■ Aim
Would you print the material exactly, starting at its first line and ending at the line holding "scene.camera = cam"?

■ Available data
——

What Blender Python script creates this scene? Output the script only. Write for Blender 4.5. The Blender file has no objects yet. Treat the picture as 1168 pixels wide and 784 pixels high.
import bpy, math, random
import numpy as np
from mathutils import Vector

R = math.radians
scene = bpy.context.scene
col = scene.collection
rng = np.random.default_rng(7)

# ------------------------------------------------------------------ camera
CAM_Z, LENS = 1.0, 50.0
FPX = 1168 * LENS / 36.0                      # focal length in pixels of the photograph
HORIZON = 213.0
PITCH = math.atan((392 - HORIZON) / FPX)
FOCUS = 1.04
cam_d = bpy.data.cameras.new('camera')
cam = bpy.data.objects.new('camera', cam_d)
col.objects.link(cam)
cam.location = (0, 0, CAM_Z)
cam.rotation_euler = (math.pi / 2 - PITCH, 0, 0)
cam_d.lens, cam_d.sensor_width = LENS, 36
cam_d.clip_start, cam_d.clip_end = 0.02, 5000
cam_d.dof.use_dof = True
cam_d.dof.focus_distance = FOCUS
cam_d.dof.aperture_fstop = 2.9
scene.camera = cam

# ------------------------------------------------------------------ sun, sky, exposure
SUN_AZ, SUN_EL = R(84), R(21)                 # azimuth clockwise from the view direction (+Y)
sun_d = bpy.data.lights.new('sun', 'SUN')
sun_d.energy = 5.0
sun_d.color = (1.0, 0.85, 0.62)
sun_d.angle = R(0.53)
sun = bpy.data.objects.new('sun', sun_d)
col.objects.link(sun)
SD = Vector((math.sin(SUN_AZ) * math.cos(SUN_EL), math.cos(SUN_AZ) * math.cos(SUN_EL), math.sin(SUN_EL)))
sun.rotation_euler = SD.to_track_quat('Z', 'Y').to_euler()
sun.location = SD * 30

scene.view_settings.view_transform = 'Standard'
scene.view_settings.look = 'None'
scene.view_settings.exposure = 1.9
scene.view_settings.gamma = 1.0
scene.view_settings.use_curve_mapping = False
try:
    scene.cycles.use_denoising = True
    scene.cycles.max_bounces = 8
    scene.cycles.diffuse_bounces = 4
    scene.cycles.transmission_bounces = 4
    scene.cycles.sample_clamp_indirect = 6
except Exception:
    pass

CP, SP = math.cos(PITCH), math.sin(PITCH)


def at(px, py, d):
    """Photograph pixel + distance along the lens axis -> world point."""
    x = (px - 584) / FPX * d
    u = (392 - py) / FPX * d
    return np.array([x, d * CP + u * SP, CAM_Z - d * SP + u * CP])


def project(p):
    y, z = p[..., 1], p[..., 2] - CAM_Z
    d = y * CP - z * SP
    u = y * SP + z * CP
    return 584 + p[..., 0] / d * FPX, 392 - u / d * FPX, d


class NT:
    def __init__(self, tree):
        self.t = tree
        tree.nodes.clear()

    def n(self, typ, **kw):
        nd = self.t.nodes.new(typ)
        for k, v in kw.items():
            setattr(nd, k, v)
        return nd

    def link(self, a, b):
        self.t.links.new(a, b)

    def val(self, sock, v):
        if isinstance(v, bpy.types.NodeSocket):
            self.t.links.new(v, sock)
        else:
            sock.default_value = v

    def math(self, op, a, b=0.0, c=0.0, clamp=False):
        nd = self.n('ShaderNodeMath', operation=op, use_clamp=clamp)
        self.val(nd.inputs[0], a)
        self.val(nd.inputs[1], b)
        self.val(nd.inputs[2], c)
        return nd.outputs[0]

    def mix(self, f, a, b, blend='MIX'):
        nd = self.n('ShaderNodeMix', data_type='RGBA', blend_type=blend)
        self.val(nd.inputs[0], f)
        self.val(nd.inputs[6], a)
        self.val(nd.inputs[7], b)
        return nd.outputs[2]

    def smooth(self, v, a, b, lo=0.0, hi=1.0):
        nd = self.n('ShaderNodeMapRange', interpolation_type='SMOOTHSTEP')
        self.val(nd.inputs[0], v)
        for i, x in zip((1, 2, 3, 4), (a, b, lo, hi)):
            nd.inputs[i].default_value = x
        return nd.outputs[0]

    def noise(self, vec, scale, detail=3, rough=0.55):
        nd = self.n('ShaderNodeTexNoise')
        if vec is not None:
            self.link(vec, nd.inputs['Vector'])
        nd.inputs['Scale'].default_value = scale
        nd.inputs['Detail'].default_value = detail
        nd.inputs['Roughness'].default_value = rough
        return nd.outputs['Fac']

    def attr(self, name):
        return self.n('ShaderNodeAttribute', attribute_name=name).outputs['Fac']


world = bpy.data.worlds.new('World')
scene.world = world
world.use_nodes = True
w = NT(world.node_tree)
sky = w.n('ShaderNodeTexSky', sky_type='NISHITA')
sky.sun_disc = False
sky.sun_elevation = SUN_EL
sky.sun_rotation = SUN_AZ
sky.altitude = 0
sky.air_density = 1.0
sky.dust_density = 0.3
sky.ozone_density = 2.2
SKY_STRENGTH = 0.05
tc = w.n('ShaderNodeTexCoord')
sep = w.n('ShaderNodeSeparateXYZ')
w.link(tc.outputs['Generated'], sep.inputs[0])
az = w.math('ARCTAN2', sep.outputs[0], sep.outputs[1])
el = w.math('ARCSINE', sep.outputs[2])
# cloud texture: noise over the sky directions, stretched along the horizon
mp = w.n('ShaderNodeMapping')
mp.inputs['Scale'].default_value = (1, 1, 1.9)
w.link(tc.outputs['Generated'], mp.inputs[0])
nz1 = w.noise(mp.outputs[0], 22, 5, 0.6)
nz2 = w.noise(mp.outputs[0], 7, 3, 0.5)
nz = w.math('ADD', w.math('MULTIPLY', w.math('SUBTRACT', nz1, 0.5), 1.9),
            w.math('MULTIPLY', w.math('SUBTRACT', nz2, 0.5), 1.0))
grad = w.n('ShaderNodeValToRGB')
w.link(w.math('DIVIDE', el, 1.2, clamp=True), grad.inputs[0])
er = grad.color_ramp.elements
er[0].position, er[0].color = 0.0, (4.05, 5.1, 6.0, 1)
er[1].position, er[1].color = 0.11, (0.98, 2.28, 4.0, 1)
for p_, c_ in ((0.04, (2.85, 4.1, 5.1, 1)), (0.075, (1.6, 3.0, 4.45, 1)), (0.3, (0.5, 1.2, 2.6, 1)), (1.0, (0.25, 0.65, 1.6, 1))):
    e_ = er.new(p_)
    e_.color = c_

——

■ Output of the task
What Blender Python script creates this scene? Output the script only. Write for Blender 4.5. The Blender file has no objects yet. Treat the picture as 1168 pixels wide and 784 pixels high.
import bpy, math, random
import numpy as np
from mathutils import Vector

R = math.radians
scene = bpy.context.scene
col = scene.collection
rng = np.random.default_rng(7)

# ------------------------------------------------------------------ camera
CAM_Z, LENS = 1.0, 50.0
FPX = 1168 * LENS / 36.0                      # focal length in pixels of the photograph
HORIZON = 213.0
PITCH = math.atan((392 - HORIZON) / FPX)
FOCUS = 1.04
cam_d = bpy.data.cameras.new('camera')
cam = bpy.data.objects.new('camera', cam_d)
col.objects.link(cam)
cam.location = (0, 0, CAM_Z)
cam.rotation_euler = (math.pi / 2 - PITCH, 0, 0)
cam_d.lens, cam_d.sensor_width = LENS, 36
cam_d.clip_start, cam_d.clip_end = 0.02, 5000
cam_d.dof.use_dof = True
cam_d.dof.focus_distance = FOCUS
cam_d.dof.aperture_fstop = 2.9
scene.camera = cam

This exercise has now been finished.